Decreto do Governo Federal determina R$ 300 para endividados sobreviverem e revolta representantes dos direitos do consumidor
Decreto presidencial prevê que seja preservado, por mês, o valor de apenas 25% do salário mínimo para subsistência do cidadão na negociação de dívidas

Em vigor desde julho de 2021, a Lei do Superendividamento modificou o Código de Defesa do Consumidor, criando medidas para prevenção do endividamento, além da capacidade de pagamento.
Além disso, estabelecia procedimentos de conciliação para a negociação das dívidas do consumidor superendividado.
Um dos avanços da lei, por exemplo, foi permitir que a pessoa possa desistir de um empréstimo consignado em até sete dias após a assinatura do contrato, sem indicar o motivo.
Apesar da lei aprovada, faltava regulamentar um valor mínimo que não pudesse ser comprometido após a renegociação das dívidas e que garantisse a sobrevivência da pessoa após ser estabelecido o valor das parcelas para pagamento da dívida.
No último dia 27 de julho, o Governo Federal publicou um decreto que estabelece o chamado "mínimo existencial" no valor de 25% de um salário mínimo.
A decisão faz com que instituições como bancos e financeiras possam utilizar quase toda a renda do consumidor para o pagamento de dívidas e juros, sobrando cerca de R$ 300 para as despesas básicas como alimentação, transporte, moradia, etc.
Advogada diz que decreto governamental ameaça negociações de grandes dívidas
Danyelle Sena, advogada especialista em defesa do consumidor, explica que, antes da lei, toda pessoa que tinha dívidas não tinha um amparo legal para a negociação.
"Por exemplo, não existia obrigatoriedade do credor em parcelar a dívida em até cinco anos ou diminuir as taxas de juros para facilitar o pagamento. Isso era uma mera liberalidade de uma mesa de negociação. A lei garantiu esse prazo estendido".
Para Danyelle Sena, a lei do superendividamento trouxe condições para que pessoas superendividadas possam negociar suas dívidas sem comprometer o que ele chama de mínimo existencial.
"Imagine uma pessoa que ganha salário mínimo e deve a três bancos, cartão de crédito e um financiamento. Na hora de negociar, um faz uma parcela de R$ 500, outra de R$ 300, outra R$ 200... só isso já era o salário dele".
O problema, segundo a advogada, é que agora o decreto presidencial fixou um valor mínimo muito baixo para o que vai "sobrar" depois da dívida negociada.

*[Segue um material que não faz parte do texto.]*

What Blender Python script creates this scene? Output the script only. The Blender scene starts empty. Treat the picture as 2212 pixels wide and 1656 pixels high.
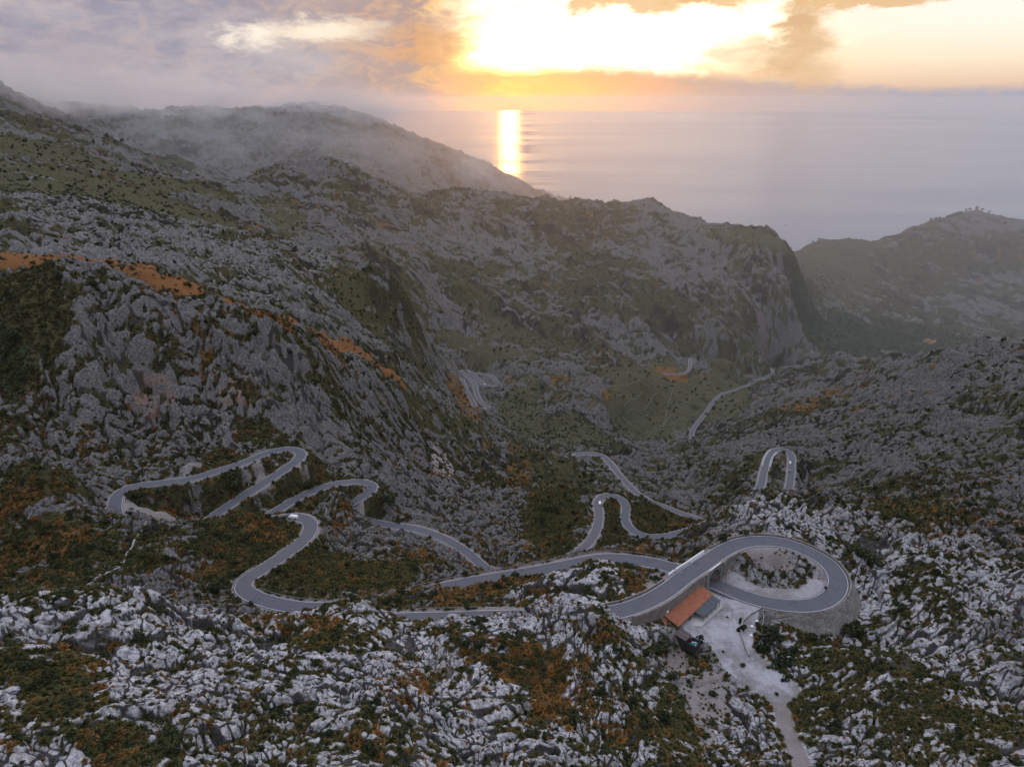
import bpy, bmesh, math, random
import numpy as np
from mathutils import Vector, Matrix

# ------------------------------------------------------------------ camera
NAZ, NLR = 1820, 2080           # terrain sampling
CAMZ = 820.0                    # metres above the sea
PITCH = math.radians(21.75)
F, CX, CY = 1535.3, 1106.0, 828.0   # calibration of the 2212 px wide frame
sc = bpy.context.scene
cam_d = bpy.data.cameras.new('camera'); cam = bpy.data.objects.new('camera', cam_d)
sc.collection.objects.link(cam); sc.camera = cam
cam.location = (0, 0, CAMZ); cam.rotation_euler = (math.pi/2 - PITCH, 0, 0)
cam_d.sensor_width = 36.0; cam_d.sensor_fit = 'HORIZONTAL'
cam_d.lens = 36.0 * F / 2212.0
cam_d.clip_start = 1.0; cam_d.clip_end = 200000.0

# ------------------------------------------------------------------ helpers for node materials
class NT:
    def __init__(s, tree): s.t = tree; s.n = tree.nodes; s.l = tree.links
    def put(s, inp, v):
        if isinstance(v, bpy.types.NodeSocket): s.l.new(v, inp)
        elif v is not None:
            if hasattr(inp, 'default_value'):
                try: inp.default_value = v
                except Exception:
                    inp.default_value = (*v, 1.0) if len(v) == 3 else v
    def m(s, op, a, b=None, c=None, clamp=False):
        n = s.n.new('ShaderNodeMath'); n.operation = op; n.use_clamp = clamp
        s.put(n.inputs[0], a)
        if b is not None: s.put(n.inputs[1], b)
        if c is not None: s.put(n.inputs[2], c)
        return n.outputs[0]
    def add(s, a, b): return s.m('ADD', a, b)
    def sub(s, a, b): return s.m('SUBTRACT', a, b)
    def mul(s, a, b): return s.m('MULTIPLY', a, b)
    def ss(s, x, lo, hi, a=0.0, b=1.0):
        n = s.n.new('ShaderNodeMapRange'); n.interpolation_type = 'SMOOTHSTEP'; n.clamp = True
        s.put(n.inputs['Value'], x); s.put(n.inputs['From Min'], lo); s.put(n.inputs['From Max'], hi)
        s.put(n.inputs['To Min'], a); s.put(n.inputs['To Max'], b); return n.outputs['Result']
    def vec(s, x, y, z):
        n = s.n.new('ShaderNodeCombineXYZ'); s.put(n.inputs[0], x); s.put(n.inputs[1], y); s.put(n.inputs[2], z); return n.outputs[0]
    def sep(s, v):
        n = s.n.new('ShaderNodeSeparateXYZ'); s.put(n.inputs[0], v); return n.outputs
    def noise(s, vec, scale, detail=4, rough=0.55, dist=0.0, kind='FBM'):
        n = s.n.new('ShaderNodeTexNoise'); n.noise_dimensions = '3D'
        if vec is not None: s.l.new(vec, n.inputs['Vector'])
        n.inputs['Scale'].default_value = scale; n.inputs['Detail'].default_value = detail
        n.inputs['Roughness'].default_value = rough; n.inputs['Distortion'].default_value = dist
        return n.outputs['Fac']
    def voro(s, vec, scale, feature='F1', rand=1.0, out='Distance'):
        n = s.n.new('ShaderNodeTexVoronoi'); n.feature = feature
        if vec is not None: s.l.new(vec, n.inputs['Vector'])
        n.inputs['Scale'].default_value = scale; n.inputs['Randomness'].default_value = rand
        return n.outputs[out]
    def mix(s, f, a, b, blend='MIX'):
        n = s.n.new('ShaderNodeMix'); n.data_type = 'RGBA'; n.blend_type = blend
        s.put(n.inputs['Factor'], f)
        for i, v in ((6, a), (7, b)):
            if isinstance(v, bpy.types.NodeSocket): s.l.new(v, n.inputs[i])
            else: n.inputs[i].default_value = (*v[:3], 1.0)
        return n.outputs[2]
    def gauss(s, x, y, x0, y0, sx, sy):
        a = s.m('POWER', s.m('ABSOLUTE', s.mul(s.sub(x, x0), 1.0/sx)), 2.0)
        b = s.m('POWER', s.m('ABSOLUTE', s.mul(s.sub(y, y0), 1.0/sy)), 2.0)
        return s.m('EXPONENT', s.mul(s.add(a, b), -1.0))
    def attr(s, name):
        n = s.n.new('ShaderNodeAttribute'); n.attribute_name = name; return n.outputs['Fac']

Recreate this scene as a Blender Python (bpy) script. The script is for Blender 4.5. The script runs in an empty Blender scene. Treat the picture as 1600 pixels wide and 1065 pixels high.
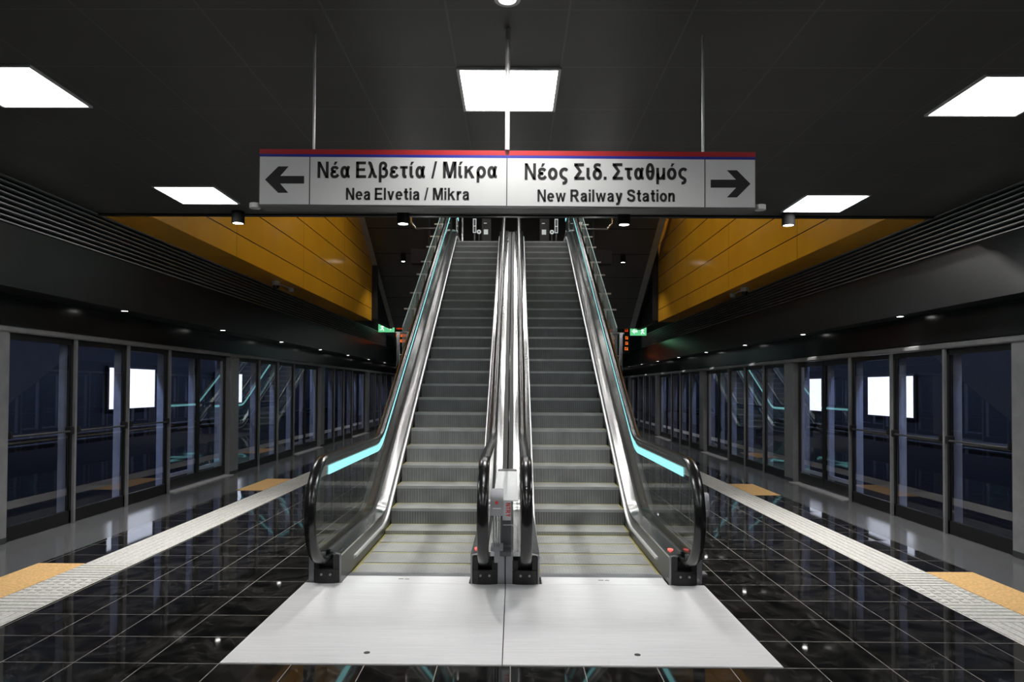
import bpy, bmesh, math, random
from mathutils import Vector, Matrix

random.seed(7)
S = bpy.context.scene
COL = S.collection

# ------------------------------------------------------------------ camera
yaw, pitch, roll = 0.00704, 0.01906, 0.00534
F_PX, OFF_X, OFF_Y = 1076.5, -5.47, 52.89
fw = Vector((-math.sin(yaw) * math.cos(pitch), math.cos(yaw) * math.cos(pitch), math.sin(pitch)))
rt = Vector((math.cos(yaw), math.sin(yaw), 0))
up = rt.cross(fw)
r2 = math.cos(roll) * rt + math.sin(roll) * up
u2 = -math.sin(roll) * rt + math.cos(roll) * up
cd = bpy.data.cameras.new('camera')
cam = bpy.data.objects.new('camera', cd)
COL.objects.link(cam)
cam.matrix_world = Matrix(((r2.x, u2.x, -fw.x, 0), (r2.y, u2.y, -fw.y, 0), (r2.z, u2.z, -fw.z, 1.52), (0, 0, 0, 1)))
cd.sensor_width = 36
cd.lens = 36 * F_PX / 1600
cd.shift_x = -OFF_X / 1600
cd.shift_y = OFF_Y / 1600
cd.clip_start = 0.05
cd.clip_end = 300
S.camera = cam

# ------------------------------------------------------------------ world, exposure
w = bpy.data.worlds.new('world')
S.world = w
w.use_nodes = True
w.node_tree.nodes['Background'].inputs[0].default_value = (0.5, 0.55, 0.6, 1)
w.node_tree.nodes['Background'].inputs[1].default_value = 0.004
S.view_settings.view_transform = 'Standard'
S.view_settings.look = 'None'
S.view_settings.gamma = 1
S.view_settings.use_curve_mapping = False
S.view_settings.exposure = 0.0
S.cycles.max_bounces = 10
S.cycles.transparent_max_bounces = 24
S.cycles.glossy_bounces = 5
S.cycles.diffuse_bounces = 4
S.cycles.sample_clamp_indirect = 4
S.cycles.caustics_reflective = True
S.cycles.caustics_refractive = False
S.cycles.blur_glossy = 0.6
S.cycles.use_denoising = True

PANEL_L = 22.0       # ceiling light panel radiance
SPOT_W = 24.0         # fascia spot watts
CYL_W = 190.0         # cylinder downlight watts
RING_W = 70.0        # downlight over the sign
HALL_L = 26.0        # upper hall panels
TUNNEL_L = 14.0       # tunnel tube radiance

# ------------------------------------------------------------------ materials
MATS = {}


def nodes_of(name):
    m = bpy.data.materials.new(name)
    m.use_nodes = True
    nt = m.node_tree
    b = nt.nodes['Principled BSDF']
    MATS[name] = m
    return m, nt, b


def mth(nt, op, a, b=None, c=None):
    n = nt.nodes.new('ShaderNodeMath')
    n.operation = op
    for i, v in enumerate((a, b, c)):
        if v is None:
            continue
        if isinstance(v, (int, float)):
            n.inputs[i].default_value = v
        else:
            nt.links.new(v, n.inputs[i])
    return n.outputs[0]


def coords(nt, kind='Object'):
    n = nt.nodes.new('ShaderNodeTexCoord')
    s = nt.nodes.new('ShaderNodeSeparateXYZ')
    nt.links.new(n.outputs[kind], s.inputs[0])
    return n.outputs[kind], s.outputs[0], s.outputs[1], s.outputs[2]


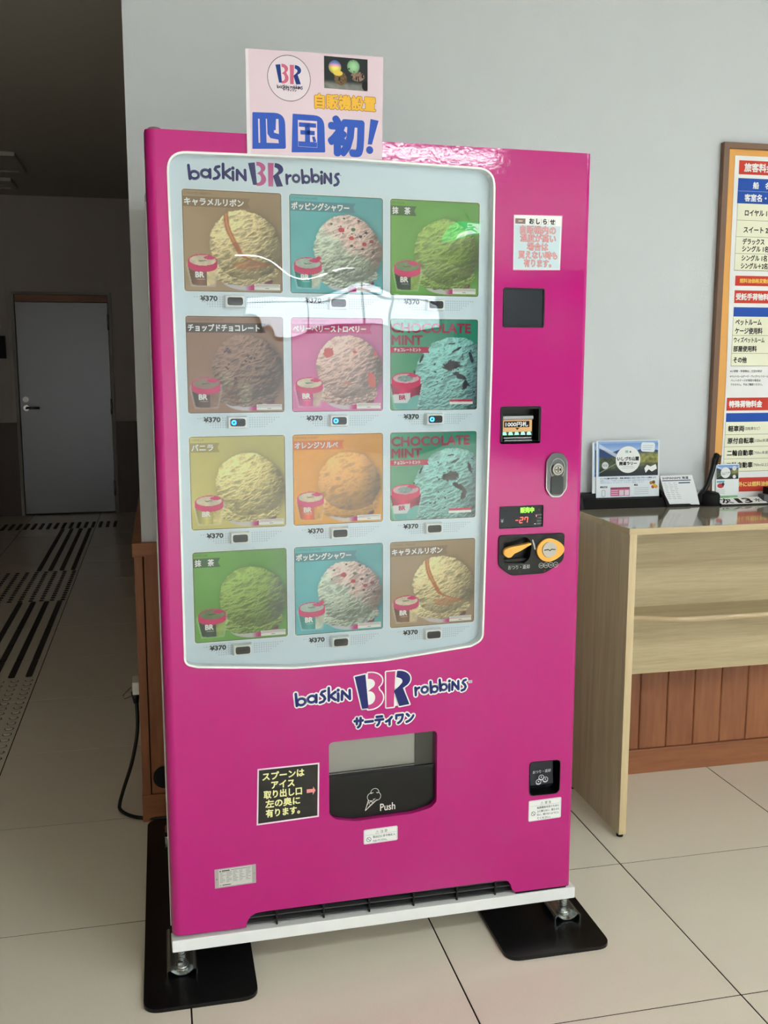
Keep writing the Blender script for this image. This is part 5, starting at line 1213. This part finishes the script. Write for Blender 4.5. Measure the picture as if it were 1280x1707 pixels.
def leaflet(name, loc, tilt, w_, h_, label, big=True, rz=0.0):
    e = empty(name, loc, 0, label, 'leaflet'); e.rotation_euler = (tilt, 0, rz)
    MB().box(0, w_, 0.0002, 0.0010, 0, h_).build('paper_sheet', M['paper'], e)
    A = Art(PKI); A.rect(0, 0, w_, h_, (226, 232, 242), 0.4)
    if big:
        A.rect(0.006, h_ * 0.37, w_ - 0.006, h_ * 0.985, (150, 180, 225), 0.8)
        A.grid(0.010, h_ * 0.375, w_ - 0.005, h_ * 0.95, rally_img(w_ - 0.015, h_ * 0.575), 1)
        cx, cz = w_ * 0.50, h_ * 0.660
        A.disc(cx, cz, h_ * 0.235, (238, 240, 242), 2, 32); A.text('いしづち山麓', cx, cz + 0.003, 0.0135, (30, 34, 44), 3, w=h_ * 0.41, align='c', bold=0.0006); A.text('開運ラリー', cx, cz - 0.0125, 0.0120, (30, 34, 44), 3, w=h_ * 0.33, align='c', bold=0.0006)
        A.text('▲', cx + 0.004, cz + 0.026, 0.008, (30, 40, 44), 3); A.rect(cx - 0.010, cz + 0.022, cx, cz + 0.030, (150, 196, 184), 3)
        A.line([(cx - 0.018, cz - 0.022), (cx + 0.018, cz - 0.022)], 0.0006, (90, 100, 110), 3); A.line([(cx - 0.022, cz - 0.027), (cx + 0.022, cz - 0.027)], 0.0006, (90, 100, 110), 3)
        A.poly(fillet([(w_ * 0.70, h_ * 0.80), (w_ * 0.92, h_ * 0.78), (w_ * 0.93, h_ * 0.95), (w_ * 0.71, h_ * 0.96)], 0.008, 4), (226, 234, 246), 2)
        for k in range(3): A.line([(w_ * 0.73, h_ * (0.90 - 0.035 * k)), (w_ * (0.90 - 0.02 * k), h_ * (0.90 - 0.035 * k))], 0.0010, (150, 164, 196), 3)
        A.disc(w_ * 0.14, h_ * 0.565, 0.0115, (214, 218, 222), 2); A.text('開運', w_ * 0.14, h_ * 0.565, 0.0080, (130, 136, 140), 3, align='c')
        A.poly([(w_ * 0.76, h_ * 0.50), (w_ * 0.80, h_ * 0.56), (w_ * 0.86, h_ * 0.53), (w_ * 0.94, h_ * 0.57), (w_ * 0.96, h_ * 0.49), (w_ * 0.88, h_ * 0.44), (w_ * 0.83, h_ * 0.48), (w_ * 0.78, h_ * 0.42)], (240, 244, 250), 2)
        A.text('いしづち山麓の社寺を巡り、開運の御利益をいただくスタンプラリーに参加しよう', 0.014, h_ * 0.335, 0.0056, (40, 60, 110), 1, w=w_ * 0.88, bold=0.0002)
        A.text('期間中スタンプを集めて応募すると抽選で素敵な賞品が当たります', 0.014, h_ * 0.295, 0.0048, (110, 140, 190), 1, w=w_ * 0.80); A.text('参加方法はこちらのコードからご確認ください', 0.014, h_ * 0.26, 0.0048, (110, 140, 190), 1, w=w_ * 0.70)
        A.text('参加方法', 0.014, h_ * 0.185, 0.0066, (40, 40, 44), 1, w=0.025, bold=0.0003); A.text('景品', w_ * 0.60, h_ * 0.21, 0.0066, (60, 60, 50), 1, bold=0.0003)
        A.line(rrect(0.020, h_ * 0.02, 0.031, h_ * 0.13, 0.002, 2), 0.0012, (120, 124, 130), 1, False, True)
        A.rect(w_ * 0.225, h_ * 0.02, w_ * 0.53, h_ * 0.175, (206, 110, 150), 1); A.rect(w_ * 0.225, h_ * 0.145, w_ * 0.53, h_ * 0.175, (150, 70, 100), 2)
        A.rect(w_ * 0.365, h_ * 0.03, w_ * 0.435, h_ * 0.125, (232, 214, 224), 2); A.rect(w_ * 0.45, h_ * 0.03, w_ * 0.52, h_ * 0.125, (232, 214, 224), 2)
        for k in range(3): A.line([(w_ * 0.24, h_ * (0.12 - 0.035 * k)), (w_ * 0.34, h_ * (0.12 - 0.035 * k))], 0.0018, (240, 220, 230), 2)
        for k in range(4): A.line([(w_ * 0.60, h_ * (0.155 - 0.035 * k)), (w_ * 0.83, h_ * (0.155 - 0.035 * k))], 0.0010, (150, 156, 166), 1)
        for x, z, c in ((0.87, 0.24, (196, 130, 60)), (0.92, 0.20, (230, 190, 90)), (0.90, 0.17, (190, 90, 60)), (0.95, 0.17, (220, 170, 80)), (0.91, 0.25, (120, 90, 60))): A.disc(w_ * x, h_ * z, 0.0058, c, 2, 12)
    A.build('printed_side', M['print'], e)
    return e
leaflet('leaflet', (0.128, 0.5380, 0.9680), -0.06, 0.216, 0.176, 'blue landscape leaflet behind another alike, showing only its left edge', True, 0.0)
leaflet('leaflet', (0.1395, 0.5335, 0.9660), -0.06, 0.222, 0.184, 'front blue landscape leaflet with mountain picture standing in the black tray', True, 0.0)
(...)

"Você está em um país com mais de 30 milhões de superendividados, consegue, depois de cinco anos de luta de entidades de defesa do consumidor, aprovar uma lei que protege essas pessoas de uma negociação abusiva, mas vem um decreto pra dizer que o comprometimento do mínimo existencial pode chegar a 25% do salário mínimo. Ou seja, só sobram R$ 303. Como alguém vai sobreviver por até cinco anos com essa quantia? Na prática, inviabiliza a aplicação da lei do supreendividado que é permitir que o cidadão que tem boa fé consiga pagar suas dívidas", diz, indignada Danyelle Sena.
Entidades criticam decreto
O Instituto de Defesa do Consumidor (IDEC), divulgou a discordância do decreto aprovado recentemente e que entra em vigor em 27 de setembro próximo.
“Agora pense se isso é possível. Como pagar o aluguel, a conta de energia, de água, o condomínio, comprar comida, água para beber, gastos básicos com saúde e educação com R$ 300? É isso que o governo Bolsonaro diz ser factível”, afirma a coordenadora do Programa de Serviços Financeiros do Idec, Ione Amorim.
Segundo o IDEC, o decreto aprovado não tem embasamento em estudos e desconsidera contribuições de setores importantes da sociedade civil feitas durante a audiência pública convocada pela Senacon (Secretaria Nacional do Consumidor) em outubro de 2021 para debater o tema.
Naquela oportunidade, o Idec apontou que a eventual definição do mínimo existencial a partir de um teto fixo ocasionaria o desvio da finalidade principal da Lei do Superendividamento, tornando-a contrária à dignidade das pessoas superendividadas.
Nesse sentido, também propôs que a definição do mínimo existencial deveria ocorrer por meio de um índice capaz de mensurar as principais variáveis que afetam as condições de sobrevivência das pessoas, como gastos com habitação, saúde, alimentação, transporte, educação, entre outros.